• _Written request_:
Repeat, exactly and completely, the material that follows. Omit the pictures.

● ● ● ● ● ● ●

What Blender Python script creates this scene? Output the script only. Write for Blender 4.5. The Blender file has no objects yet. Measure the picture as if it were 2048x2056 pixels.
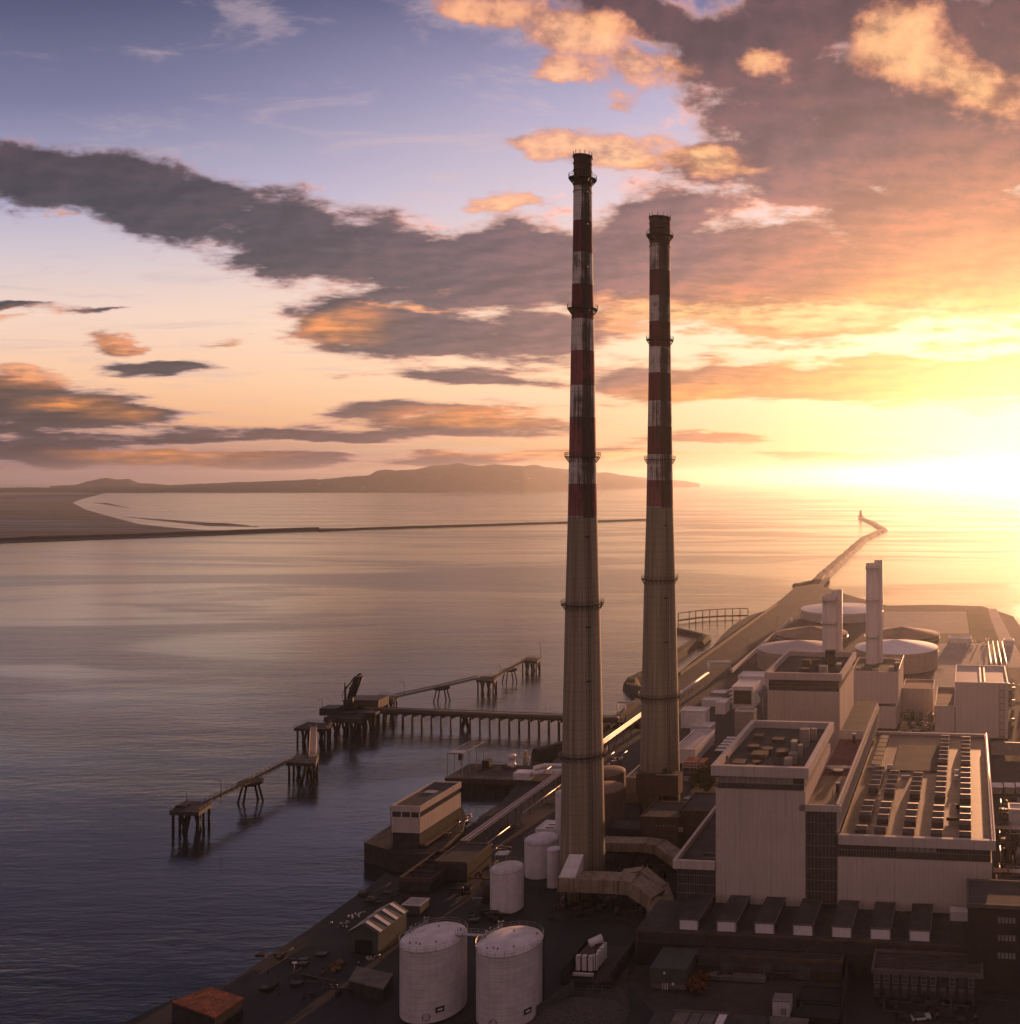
import bpy, math, random
from mathutils import Vector, Matrix
random.seed(7)
R = math.radians
sc = bpy.context.scene
COL = sc.collection
# ------------------------------------------------------------------ camera model (photo pixels of the 2048 x 2056 picture -> world)
F, CX, HY, H = 1900.0, 1750.0, 959.0, 120.5
GZ = 4.0
ALPHA = math.atan(0.1016)
CA, SA = math.cos(ALPHA), math.sin(ALPHA)
def W(px, py, z=GZ):
    Y = F*(H-z)/(py-HY)
    return Vector(((px-CX)/F*Y, Y, z))
def WY(px, Y, z=GZ): return Vector(((px-CX)/F*Y, Y, z))
def ZAT(py, Y): return H-(py-HY)*Y/F
def YAT(py, z): return F*(H-z)/(py-HY)
EXPO = 0.7
SUN_AZ = math.atan(0.20); SUN_EL = R(3.2)

# ------------------------------------------------------------------ mesh helper
class MB:
    def __init__(s): s.v=[]; s.f=[]; s.smooth=[]
    def add(s, vs, fs, sm=False):
        b=len(s.v); s.v += [tuple(v) for v in vs]; s.f += [tuple(b+i for i in f) for f in fs]; s.smooth += [sm]*len(fs); return s
    def box(s, x0,x1,y0,y1,z0,z1):
        return s.add([(x0,y0,z0),(x1,y0,z0),(x1,y1,z0),(x0,y1,z0),(x0,y0,z1),(x1,y0,z1),(x1,y1,z1),(x0,y1,z1)],
                     [(0,3,2,1),(4,5,6,7),(0,1,5,4),(1,2,6,5),(2,3,7,6),(3,0,4,7)])
    def prism(s, pts, z0, z1):
        n=len(pts); a=sum(pts[i][0]*pts[(i+1)%n][1]-pts[(i+1)%n][0]*pts[i][1] for i in range(n))
        if a<0: pts=pts[::-1]
        vs=[(p[0],p[1],z0) for p in pts]+[(p[0],p[1],z1) for p in pts]
        fs=[tuple(range(n-1,-1,-1)),tuple(range(n,2*n))]+[(i,(i+1)%n,n+(i+1)%n,n+i) for i in range(n)]
        return s.add(vs,fs)
    def yprism(s, pts, y0, y1):  # profile in x,z extruded along y
        n=len(pts)
        vs=[(p[0],y0,p[1]) for p in pts]+[(p[0],y1,p[1]) for p in pts]
        fs=[tuple(range(n)),tuple(range(2*n-1,n-1,-1))]+[(i,n+i,n+(i+1)%n,(i+1)%n) for i in range(n)]
        return s.add(vs,fs)
    def lathe(s, prof, seg=32, cx=0, cy=0, sm=True, cap=True):
        n=len(prof); vs=[]; fs=[]
        for r,z in prof:
            for k in range(seg):
                a=2*math.pi*k/seg; vs.append((cx+r*math.cos(a),cy+r*math.sin(a),z))
        for i in range(n-1):
            for k in range(seg):
                k2=(k+1)%seg; fs.append((i*seg+k,i*seg+k2,(i+1)*seg+k2,(i+1)*seg+k))
        s.add(vs,fs,sm)
        if cap:
            b=len(s.v)-n*seg
            s.f.append(tuple(b+k for k in range(seg-1,-1,-1))); s.smooth.append(False)
            s.f.append(tuple(b+(n-1)*seg+k for k in range(seg))); s.smooth.append(False)
        return s
    def tube(s, p0, p1, r, seg=8, r1=None):
        p0=Vector(p0); p1=Vector(p1); d=p1-p0
        if d.length<1e-6: return s
        r1=r if r1 is None else r1
        q=d.to_track_quat('Z','Y'); vs=[]
        for p,rr in ((p0,r),(p1,r1)):
            for k in range(seg):
                a=2*math.pi*k/seg; vs.append(p+q@Vector((rr*math.cos(a),rr*math.sin(a),0)))
        fs=[(k,(k+1)%seg,seg+(k+1)%seg,seg+k) for k in range(seg)]+[tuple(range(seg-1,-1,-1)),tuple(range(seg,2*seg))]
        return s.add(vs,fs,seg>5)
    def path(s, pts, r, seg=8):
        for a,b in zip(pts,pts[1:]): s.tube(a,b,r,seg)
        return s
    def beam(s, p0, p1, w, h):
        p0=Vector(p0); p1=Vector(p1); d=(p1-p0).normalized()
        sd=d.cross(Vector((0,0,1)))
        if sd.length<1e-4: sd=Vector((1,0,0))
        sd.normalize(); up=sd.cross(d)
        vs=[p+sd*a*w/2+up*b*h/2 for p in (p0,p1) for a,b in ((-1,-1),(1,-1),(1,1),(-1,1))]
        return s.add(vs,[(0,1,2,3),(7,6,5,4),(0,4,5,1),(1,5,6,2),(2,6,7,3),(3,7,4,0)])
    def ring(s, r, z, t, cx=0, cy=0, seg=40, a0=0, a1=2*math.pi):
        n=seg; pts=[(cx+r*math.cos(a0+(a1-a0)*k/n),cy+r*math.sin(a0+(a1-a0)*k/n),z) for k in range(n+1)]
        for a,b in zip(pts,pts[1:]): s.tube(a,b,t,4)
        return s
    def build(s, name, mat, parent=None, loc=None, rot=0):
        me=bpy.data.meshes.new(name); me.from_pydata(s.v,[],s.f); me.polygons.foreach_set('use_smooth',s.smooth); me.update()
        me.materials.append(mat)
        o=bpy.data.objects.new(name,me); COL.objects.link(o)
        if parent: o.parent=parent
        if loc is not None: o.location=loc
        o.rotation_euler[2]=rot
        return o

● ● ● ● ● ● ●

• _The reply_:
What Blender Python script creates this scene? Output the script only. Write for Blender 4.5. The Blender file has no objects yet. Measure the picture as if it were 2048x2056 pixels.
import bpy, math, random
from mathutils import Vector, Matrix
random.seed(7)
R = math.radians
sc = bpy.context.scene
COL = sc.collection
# ------------------------------------------------------------------ camera model (photo pixels of the 2048 x 2056 picture -> world)
F, CX, HY, H = 1900.0, 1750.0, 959.0, 120.5
GZ = 4.0
ALPHA = math.atan(0.1016)
CA, SA = math.cos(ALPHA), math.sin(ALPHA)
def W(px, py, z=GZ):
    Y = F*(H-z)/(py-HY)
    return Vector(((px-CX)/F*Y, Y, z))
def WY(px, Y, z=GZ): return Vector(((px-CX)/F*Y, Y, z))
def ZAT(py, Y): return H-(py-HY)*Y/F
def YAT(py, z): return F*(H-z)/(py-HY)
EXPO = 0.7
SUN_AZ = math.atan(0.20); SUN_EL = R(3.2)

# ------------------------------------------------------------------ mesh helper
class MB:
    def __init__(s): s.v=[]; s.f=[]; s.smooth=[]
    def add(s, vs, fs, sm=False):
        b=len(s.v); s.v += [tuple(v) for v in vs]; s.f += [tuple(b+i for i in f) for f in fs]; s.smooth += [sm]*len(fs); return s
    def box(s, x0,x1,y0,y1,z0,z1):
        return s.add([(x0,y0,z0),(x1,y0,z0),(x1,y1,z0),(x0,y1,z0),(x0,y0,z1),(x1,y0,z1),(x1,y1,z1),(x0,y1,z1)],
                     [(0,3,2,1),(4,5,6,7),(0,1,5,4),(1,2,6,5),(2,3,7,6),(3,0,4,7)])
    def prism(s, pts, z0, z1):
        n=len(pts); a=sum(pts[i][0]*pts[(i+1)%n][1]-pts[(i+1)%n][0]*pts[i][1] for i in range(n))
        if a<0: pts=pts[::-1]
        vs=[(p[0],p[1],z0) for p in pts]+[(p[0],p[1],z1) for p in pts]
        fs=[tuple(range(n-1,-1,-1)),tuple(range(n,2*n))]+[(i,(i+1)%n,n+(i+1)%n,n+i) for i in range(n)]
        return s.add(vs,fs)
    def yprism(s, pts, y0, y1):  # profile in x,z extruded along y
        n=len(pts)
        vs=[(p[0],y0,p[1]) for p in pts]+[(p[0],y1,p[1]) for p in pts]
        fs=[tuple(range(n)),tuple(range(2*n-1,n-1,-1))]+[(i,n+i,n+(i+1)%n,(i+1)%n) for i in range(n)]
        return s.add(vs,fs)
    def lathe(s, prof, seg=32, cx=0, cy=0, sm=True, cap=True):
        n=len(prof); vs=[]; fs=[]
        for r,z in prof:
            for k in range(seg):
                a=2*math.pi*k/seg; vs.append((cx+r*math.cos(a),cy+r*math.sin(a),z))
        for i in range(n-1):
            for k in range(seg):
                k2=(k+1)%seg; fs.append((i*seg+k,i*seg+k2,(i+1)*seg+k2,(i+1)*seg+k))
        s.add(vs,fs,sm)
        if cap:
            b=len(s.v)-n*seg
            s.f.append(tuple(b+k for k in range(seg-1,-1,-1))); s.smooth.append(False)
            s.f.append(tuple(b+(n-1)*seg+k for k in range(seg))); s.smooth.append(False)
        return s
    def tube(s, p0, p1, r, seg=8, r1=None):
        p0=Vector(p0); p1=Vector(p1); d=p1-p0
        if d.length<1e-6: return s
        r1=r if r1 is None else r1
        q=d.to_track_quat('Z','Y'); vs=[]
        for p,rr in ((p0,r),(p1,r1)):
            for k in range(seg):
                a=2*math.pi*k/seg; vs.append(p+q@Vector((rr*math.cos(a),rr*math.sin(a),0)))
        fs=[(k,(k+1)%seg,seg+(k+1)%seg,seg+k) for k in range(seg)]+[tuple(range(seg-1,-1,-1)),tuple(range(seg,2*seg))]
        return s.add(vs,fs,seg>5)
    def path(s, pts, r, seg=8):
        for a,b in zip(pts,pts[1:]): s.tube(a,b,r,seg)
        return s
    def beam(s, p0, p1, w, h):
        p0=Vector(p0); p1=Vector(p1); d=(p1-p0).normalized()
        sd=d.cross(Vector((0,0,1)))
        if sd.length<1e-4: sd=Vector((1,0,0))
        sd.normalize(); up=sd.cross(d)
        vs=[p+sd*a*w/2+up*b*h/2 for p in (p0,p1) for a,b in ((-1,-1),(1,-1),(1,1),(-1,1))]
        return s.add(vs,[(0,1,2,3),(7,6,5,4),(0,4,5,1),(1,5,6,2),(2,6,7,3),(3,7,4,0)])
    def ring(s, r, z, t, cx=0, cy=0, seg=40, a0=0, a1=2*math.pi):
        n=seg; pts=[(cx+r*math.cos(a0+(a1-a0)*k/n),cy+r*math.sin(a0+(a1-a0)*k/n),z) for k in range(n+1)]
        for a,b in zip(pts,pts[1:]): s.tube(a,b,t,4)
        return s
    def build(s, name, mat, parent=None, loc=None, rot=0):
        me=bpy.data.meshes.new(name); me.from_pydata(s.v,[],s.f); me.polygons.foreach_set('use_smooth',s.smooth); me.update()
        me.materials.append(mat)
        o=bpy.data.objects.new(name,me); COL.objects.link(o)
        if parent: o.parent=parent
        if loc is not None: o.location=loc
        o.rotation_euler[2]=rot
        return o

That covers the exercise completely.